PROBLEM TO SOLVE |
Nothing but the lines from the one containing "PY))*(.75+.25*fbm(P_*.3, 2, 77))" down to the one containing "tag(hill, 'grey limestone", both included, should be echoed, and each exactly as it stands.
### INFORMATION PROVIDED
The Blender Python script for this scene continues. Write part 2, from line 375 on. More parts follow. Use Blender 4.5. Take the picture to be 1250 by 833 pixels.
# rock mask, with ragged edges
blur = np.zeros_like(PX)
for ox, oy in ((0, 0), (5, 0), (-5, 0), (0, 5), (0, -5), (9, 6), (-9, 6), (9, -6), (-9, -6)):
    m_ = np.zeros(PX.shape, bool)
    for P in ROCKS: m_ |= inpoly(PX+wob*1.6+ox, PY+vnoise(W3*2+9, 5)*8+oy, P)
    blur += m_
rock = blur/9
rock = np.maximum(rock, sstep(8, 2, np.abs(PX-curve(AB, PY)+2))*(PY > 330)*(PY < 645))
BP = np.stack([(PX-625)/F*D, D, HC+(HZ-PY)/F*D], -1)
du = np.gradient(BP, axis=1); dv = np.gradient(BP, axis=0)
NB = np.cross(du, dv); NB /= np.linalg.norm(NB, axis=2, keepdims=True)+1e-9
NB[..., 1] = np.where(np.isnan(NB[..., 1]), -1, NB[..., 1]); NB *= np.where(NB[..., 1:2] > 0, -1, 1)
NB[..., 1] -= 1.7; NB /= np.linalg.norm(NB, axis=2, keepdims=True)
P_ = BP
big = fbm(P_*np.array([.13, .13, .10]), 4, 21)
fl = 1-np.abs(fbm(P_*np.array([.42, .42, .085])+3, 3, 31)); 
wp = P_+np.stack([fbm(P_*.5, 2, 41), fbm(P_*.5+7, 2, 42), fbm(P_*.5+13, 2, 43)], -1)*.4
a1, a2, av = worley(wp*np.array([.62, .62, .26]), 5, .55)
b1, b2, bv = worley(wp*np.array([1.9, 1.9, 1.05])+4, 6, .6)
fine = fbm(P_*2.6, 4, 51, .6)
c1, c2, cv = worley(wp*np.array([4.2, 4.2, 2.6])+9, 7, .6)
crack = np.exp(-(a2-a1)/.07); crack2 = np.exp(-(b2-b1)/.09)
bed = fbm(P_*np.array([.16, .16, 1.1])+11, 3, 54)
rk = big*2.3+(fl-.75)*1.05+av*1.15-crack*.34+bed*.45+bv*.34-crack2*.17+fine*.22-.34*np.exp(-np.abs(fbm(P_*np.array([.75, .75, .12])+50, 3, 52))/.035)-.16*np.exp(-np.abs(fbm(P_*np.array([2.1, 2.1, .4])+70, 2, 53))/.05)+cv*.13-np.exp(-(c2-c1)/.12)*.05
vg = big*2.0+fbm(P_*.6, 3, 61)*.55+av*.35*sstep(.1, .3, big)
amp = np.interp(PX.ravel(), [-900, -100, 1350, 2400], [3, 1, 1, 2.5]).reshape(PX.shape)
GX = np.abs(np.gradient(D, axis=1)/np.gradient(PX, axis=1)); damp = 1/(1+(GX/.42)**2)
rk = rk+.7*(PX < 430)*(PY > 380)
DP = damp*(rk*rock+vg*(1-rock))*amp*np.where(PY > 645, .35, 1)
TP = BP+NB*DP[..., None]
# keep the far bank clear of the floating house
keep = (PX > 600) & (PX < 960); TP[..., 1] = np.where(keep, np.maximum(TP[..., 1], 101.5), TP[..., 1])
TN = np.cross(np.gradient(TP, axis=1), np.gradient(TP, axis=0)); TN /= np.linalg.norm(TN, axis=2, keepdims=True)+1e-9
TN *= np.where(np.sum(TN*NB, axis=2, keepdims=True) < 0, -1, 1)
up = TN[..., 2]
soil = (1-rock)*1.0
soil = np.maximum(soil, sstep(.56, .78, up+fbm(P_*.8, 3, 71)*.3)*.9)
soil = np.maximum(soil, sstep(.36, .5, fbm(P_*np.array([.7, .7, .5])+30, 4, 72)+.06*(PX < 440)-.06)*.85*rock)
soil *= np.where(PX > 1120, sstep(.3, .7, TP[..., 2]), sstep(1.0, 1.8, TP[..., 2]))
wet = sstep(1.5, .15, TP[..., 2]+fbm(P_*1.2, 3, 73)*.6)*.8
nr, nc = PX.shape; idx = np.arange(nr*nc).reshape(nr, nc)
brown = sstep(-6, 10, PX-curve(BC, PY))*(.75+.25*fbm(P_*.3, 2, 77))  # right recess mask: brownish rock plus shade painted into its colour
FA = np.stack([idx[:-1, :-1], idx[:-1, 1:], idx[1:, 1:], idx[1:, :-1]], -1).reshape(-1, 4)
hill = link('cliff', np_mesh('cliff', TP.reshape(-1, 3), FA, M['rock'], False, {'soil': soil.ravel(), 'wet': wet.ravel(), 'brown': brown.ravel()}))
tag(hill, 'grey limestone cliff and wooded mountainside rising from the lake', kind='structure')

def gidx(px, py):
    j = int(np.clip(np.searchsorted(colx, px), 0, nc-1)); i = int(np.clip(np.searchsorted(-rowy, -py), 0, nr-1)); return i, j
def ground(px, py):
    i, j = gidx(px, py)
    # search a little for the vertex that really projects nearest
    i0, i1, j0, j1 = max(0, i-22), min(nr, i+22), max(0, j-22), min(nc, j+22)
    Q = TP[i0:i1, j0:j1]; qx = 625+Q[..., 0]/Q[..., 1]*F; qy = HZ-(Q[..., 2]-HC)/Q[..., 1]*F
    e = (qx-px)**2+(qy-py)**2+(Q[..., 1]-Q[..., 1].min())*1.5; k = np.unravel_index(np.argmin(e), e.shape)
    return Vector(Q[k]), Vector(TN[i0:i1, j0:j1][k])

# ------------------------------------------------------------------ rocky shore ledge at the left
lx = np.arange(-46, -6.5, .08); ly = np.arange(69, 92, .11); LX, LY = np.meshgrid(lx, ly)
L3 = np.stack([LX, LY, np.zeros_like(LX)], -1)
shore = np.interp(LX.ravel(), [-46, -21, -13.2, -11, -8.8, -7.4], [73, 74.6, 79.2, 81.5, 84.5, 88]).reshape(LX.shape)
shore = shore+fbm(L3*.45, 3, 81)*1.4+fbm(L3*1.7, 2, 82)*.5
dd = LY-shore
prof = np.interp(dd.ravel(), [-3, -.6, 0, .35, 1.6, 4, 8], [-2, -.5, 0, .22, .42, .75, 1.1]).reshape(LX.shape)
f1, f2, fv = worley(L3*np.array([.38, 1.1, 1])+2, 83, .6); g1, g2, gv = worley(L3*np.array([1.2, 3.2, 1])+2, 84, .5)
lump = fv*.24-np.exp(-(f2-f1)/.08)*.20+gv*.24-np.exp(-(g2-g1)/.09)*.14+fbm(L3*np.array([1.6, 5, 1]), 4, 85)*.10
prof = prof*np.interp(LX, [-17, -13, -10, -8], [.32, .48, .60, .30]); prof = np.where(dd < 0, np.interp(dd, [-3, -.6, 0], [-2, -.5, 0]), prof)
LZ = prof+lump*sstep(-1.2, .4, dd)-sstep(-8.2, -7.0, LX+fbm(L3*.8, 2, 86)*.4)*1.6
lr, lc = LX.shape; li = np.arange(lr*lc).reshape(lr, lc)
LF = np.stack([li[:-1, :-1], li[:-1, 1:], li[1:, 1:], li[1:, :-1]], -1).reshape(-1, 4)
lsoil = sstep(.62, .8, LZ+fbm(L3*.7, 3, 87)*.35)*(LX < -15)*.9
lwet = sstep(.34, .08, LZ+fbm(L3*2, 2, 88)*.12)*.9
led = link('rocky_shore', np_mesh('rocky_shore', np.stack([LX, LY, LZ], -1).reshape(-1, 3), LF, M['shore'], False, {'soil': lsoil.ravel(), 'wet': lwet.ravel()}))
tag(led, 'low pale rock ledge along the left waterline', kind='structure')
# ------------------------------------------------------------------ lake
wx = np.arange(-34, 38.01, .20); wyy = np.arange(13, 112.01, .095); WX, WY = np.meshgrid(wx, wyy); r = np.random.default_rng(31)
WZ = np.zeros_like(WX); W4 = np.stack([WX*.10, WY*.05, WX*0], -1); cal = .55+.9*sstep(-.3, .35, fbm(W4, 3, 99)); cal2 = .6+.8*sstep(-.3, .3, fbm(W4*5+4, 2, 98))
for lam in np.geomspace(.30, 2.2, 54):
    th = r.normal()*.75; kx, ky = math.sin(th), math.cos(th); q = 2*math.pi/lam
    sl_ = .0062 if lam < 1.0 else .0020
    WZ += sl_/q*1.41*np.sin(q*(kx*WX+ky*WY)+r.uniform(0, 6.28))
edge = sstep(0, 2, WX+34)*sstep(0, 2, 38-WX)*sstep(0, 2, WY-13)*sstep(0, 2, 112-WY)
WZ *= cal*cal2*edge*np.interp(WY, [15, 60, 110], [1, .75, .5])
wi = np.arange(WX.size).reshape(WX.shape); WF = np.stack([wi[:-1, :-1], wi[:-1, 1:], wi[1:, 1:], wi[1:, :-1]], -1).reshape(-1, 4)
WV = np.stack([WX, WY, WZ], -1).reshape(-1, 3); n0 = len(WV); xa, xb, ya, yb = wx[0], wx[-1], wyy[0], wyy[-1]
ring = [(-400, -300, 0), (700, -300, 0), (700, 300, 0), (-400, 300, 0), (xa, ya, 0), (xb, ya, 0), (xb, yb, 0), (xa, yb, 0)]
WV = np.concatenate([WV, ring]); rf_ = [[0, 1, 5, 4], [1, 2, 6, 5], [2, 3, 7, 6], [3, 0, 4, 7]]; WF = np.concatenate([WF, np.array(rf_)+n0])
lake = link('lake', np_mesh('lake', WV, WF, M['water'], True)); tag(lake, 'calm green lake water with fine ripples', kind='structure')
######
FINAL RESULT |
brown = sstep(-6, 10, PX-curve(BC, PY))*(.75+.25*fbm(P_*.3, 2, 77))  # right recess mask: brownish rock plus shade painted into its colour
FA = np.stack([idx[:-1, :-1], idx[:-1, 1:], idx[1:, 1:], idx[1:, :-1]], -1).reshape(-1, 4)
hill = link('cliff', np_mesh('cliff', TP.reshape(-1, 3), FA, M['rock'], False, {'soil': soil.ravel(), 'wet': wet.ravel(), 'brown': brown.ravel()}))
tag(hill, 'grey limestone cliff and wooded mountainside rising from the lake', kind='structure')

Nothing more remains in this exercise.